[Infowarrior] - Puhlease. Rep. Mike Rogers: Glenn Greenwald 'a thief'

Richard Forno rforno at infowarrior.org
Tue Feb 4 16:10:06 CST 2014


Senior US congressman Mike Rogers: Glenn Greenwald 'a thief’

	• Spencer Ackerman in Washington
	• theguardian.com, Tuesday 4 February 2014 16.39 EST

http://www.theguardian.com/world/2014/feb/04/us-congressman-mike-rogers-glenn-greenwald-thief-snowden-nsa

A senior US legislator has accused the former Guardian journalist Glenn Greenwald of illegally selling National Security Agency documents provided to him by the whistleblower Edward Snowden.

Congressman Mike Rogers, chairman of the House intelligence committee, suggested Greenwald was a “thief” after he worked with news organizations who paid for stories based on the documents.

“For personal gain, he’s now selling his access to information, that’s how they’re terming it … A thief selling stolen material is a thief,” Politico quoted Rogers as saying after a committee hearing on Tuesday.
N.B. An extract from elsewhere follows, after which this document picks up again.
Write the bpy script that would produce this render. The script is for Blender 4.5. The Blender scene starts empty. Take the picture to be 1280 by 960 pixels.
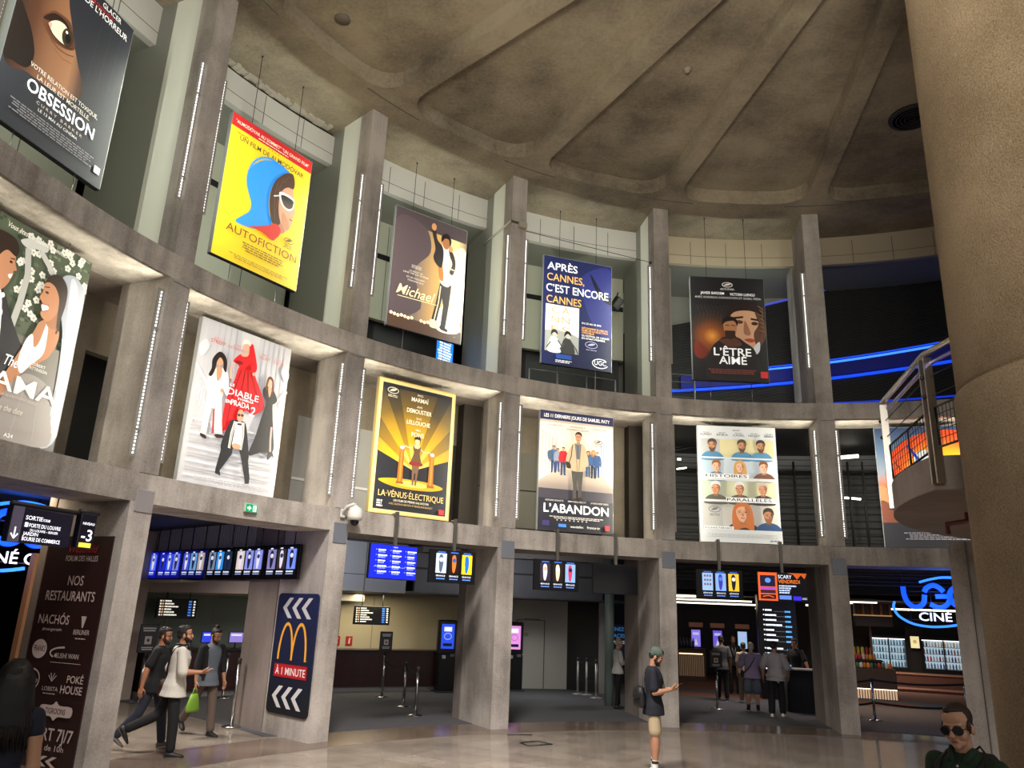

Rogers said his source for the information was “other nations' press services”.

Greenwald said that the claim was foolish, unfounded, and designed to intimidate journalists. “The main value in bandying about theories of prosecuting journalists is the hope that it will bolster the climate of fear for journalism,” he tweeted Tuesday.

At the hearing, the US director of national intelligence, James Clapper, reiterated a statement he made last week criticizing Snowden’s unnamed “accomplices,” an apparent reference to the journalists who have published articles based on the material he took from the NSA. 

Greenwald was not named specifically during the hearing, but Rogers pressed agency chiefs to say that reporters “selling the access of material that was stolen from the United States government … for personal gain and profit” was a criminal act.

FBI director James Comey said that a reporter “hawking stolen jewelry” was a crime, but it was “harder to say” journalism based off the Snowden leaks was criminal, since such a determination had “first amendment implications.”

“It’s an issue that can be complicated if it involves a news-gathering or a news promulgation function,” Comey said.

Rogers asked: “Entering into a commercial enterprise to sell stolen material is acceptable to a legitimate news organization?”

Corney replied: “I’m not sure I’m comfortable answering that in the abstract."

The attorney general, Eric Holder, said in November he did not plan to prosecute Greenwald. 

Almost as soon as Greenwald, one of two journalists in possession of the entire set of documents Snowden took from the NSA, began publishing Snowden’s revelations, a largely-online whispering campaign began about his motives.

A more recent permutation of the accusation is that Greenwald is selling access to the Snowden trove, either to the new journalism organization he left the Guardian to help found, First Look, or to the variety of news outlets he has partnered with worldwide to publish information about controversial surveillance programs.

Greenwald has repeatedly batted the accusation down as foolish, and treated the typical act of publishing journalism on a freelance basis as nefarious and potentially criminal. “It’s completely idiotic,” Greenwald told Fox News in December.

Greenwald has said he receives the same sort of freelance rate from his partner outlets that other freelancers receive, when he is contracted to write stories based on Snowden documents.

At the House hearing, the chairman of the Defense Intelligence Agency, Mike Flynn, an army lieutenant general, said the organization’s investigation into the impact of the NSA leaks operated off the presumption that Snowden took every document he ever had access to as an IT contractor – a potential clue into the unsubstantiated claim from the government that Snowden took 1.7m documents. “Everything he touched, we assume he took, stole,” Flynn said.

“What we do have is the 200 or so news articles that have been published around the world that give us some insight into what was taken,” Clapper said.

Both Flynn and Clapper said they “absolutely” believed the Russian intelligence services had an interest in exploiting Snowden, who was granted a year-long asylum in Russia after the Obama administration revoked his passport.

But Flynn said he did not “have any information” that Snowden was under the influence of Russian intelligence. Clapper said he would find it “incredulous” if Russian intelligence had not already had conversations with Snowden.

Snowden has said for months that he acted alone in exfiltrating data from the NSA, without any internal or external help, a claim US officials have not provided evidence to contradict.